Nextbook couldn’t have asked for a better parable of contemporary American Jewish identity. Jews are no more guilty of playing identity politics than any other group, but no longer are they less guilty. Once prized, assimilation to a secular enlightenment tradition is on the wane. Real Jews attend Jewish schools, read Jewish writers, denounce Columbia University’s Middle Eastern Studies Department, support Israel, and, don’t forget, marry other Jews like them. If you’re a secular Jew, an atheist Jew, an anti-Zionist Jew, or an intermarried Jew, you have been silently excommunicated. You become unrecognizable to these other Jews.
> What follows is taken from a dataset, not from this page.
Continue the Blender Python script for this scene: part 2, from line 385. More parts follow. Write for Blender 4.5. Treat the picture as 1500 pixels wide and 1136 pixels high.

The modern Orthodox look past you when you push elevator buttons for them on Shabbas. Theirs is the one true faith; they are the only followers of the law.
If the Holocaust and the broader history of the 20th century revealed anything to Jews, it ought to have been that Judaism is no longer a mere choice, a performed identity or set of religious observances. Assimilated Jews were once attacked for thinking conformity could save them. No matter how far you go from Judaism, they were told (correctly), someone else might still shoot you because they think you are too Jewish. The grandchildren of mixed marriages died in the Holocaust. Confirmed atheists in the Soviet Union still had “Jew” stamped on their passports. There is no escape from being Jewish. But conforming to socially conservative interpretations of Jewish law didn’t save anyone either. Nor does it follow, as Chabon suggests, that Jews will disappear if every single one intermarries in a generation. Traditions carry on in ungovernable and mysterious ways, and the last thing we need is the sentimentalization of an ugly fundamentalism by a skillful jongleur like Chabon. He makes it too hard to tell if he’s committed the smaller fraud. He’s so smart, so likable! But he’s clearly an accomplice to the bigger one.